Segundo a tradição oral inscrita numa lápide colocada na capela da memória, em 1623, a imagem terá sido esculpida por São José carpinteiro, em Nazaré, na Galileia, quando Jesus era bébé. Algumas décadas depois São Lucas evangelista terá pintado os rostos e as mãos. Conservou-se em Nazaré até ser trazida para Belém pelo monge grego Ciríaco que a entregou a São Jerónimo de Estridão, que a ofereceu a Santo Agostinho, que por sua vez a ofereceu ao mosteiro de Cauliniana, de onde foi trazida para o seu Sítio actual. Assim sendo poderá ser a mais antiga imagem venerada por cristãos.
Até hoje, a tradição aponta aos visitantes a marca deixada pela ferradura de uma das mãos do cavalo de D. Fuas, no extremo do Bico do Milagre, ao lado da Capela da Memória, no Sítio da Nazaré.

Iconografia

Ermida da Memória: painel de azulejos representando o milagre a D. Fuas Roupinho.
As representações do Milagre da Senhora da Nazaré a D. Fuas Roupinho são inúmeras, sendo de destacar, a gravura anónima no livro de Brito Alão (1628), a tela no arcaz da sacristia do santuário assinada por Luís de Almeida, a diversificada colecção de gravuras do Museu Dr. Joaquim Manso, no Sítio, a escultura da igreja de São Domingos, em Lisboa, o vitral na capela da Quinta da Regaleira, em Sintra, o mural de Almada Negreiros na gare marítima de Alcântara, em Lisboa, e os muitos painéis de azulejos nas fachadas das casas da vila da Nazaré e da região.
Na gravura do livro acima referido, aparece o cavaleiro no Bico do Milagre, sem a representação da Virgem.
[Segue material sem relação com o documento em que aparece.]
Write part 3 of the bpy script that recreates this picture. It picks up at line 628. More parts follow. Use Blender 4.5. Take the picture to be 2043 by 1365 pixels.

Na tela da sacristia, mais tardia algumas décadas, a imagem aparece pintada no interior de uma pequena gruta. A partir de finais do século dezassete, a cena do milagre passa a ser sistematicamente apresentada como uma aparição mariana, na qual a Senhora da Nazaré "levita" acima e à frente do cavaleiro, no momento em que este, na ponta do penedo, está prestes a precipitar-se no abismo. Foi este modelo errado que perseverou até hoje, destacando-se pelo seu carácter excepcional a aguarela de Mário Botas, no Museu do Sítio, na qual se vê a Senhora duplamente representada , a "levitar" e na gruta.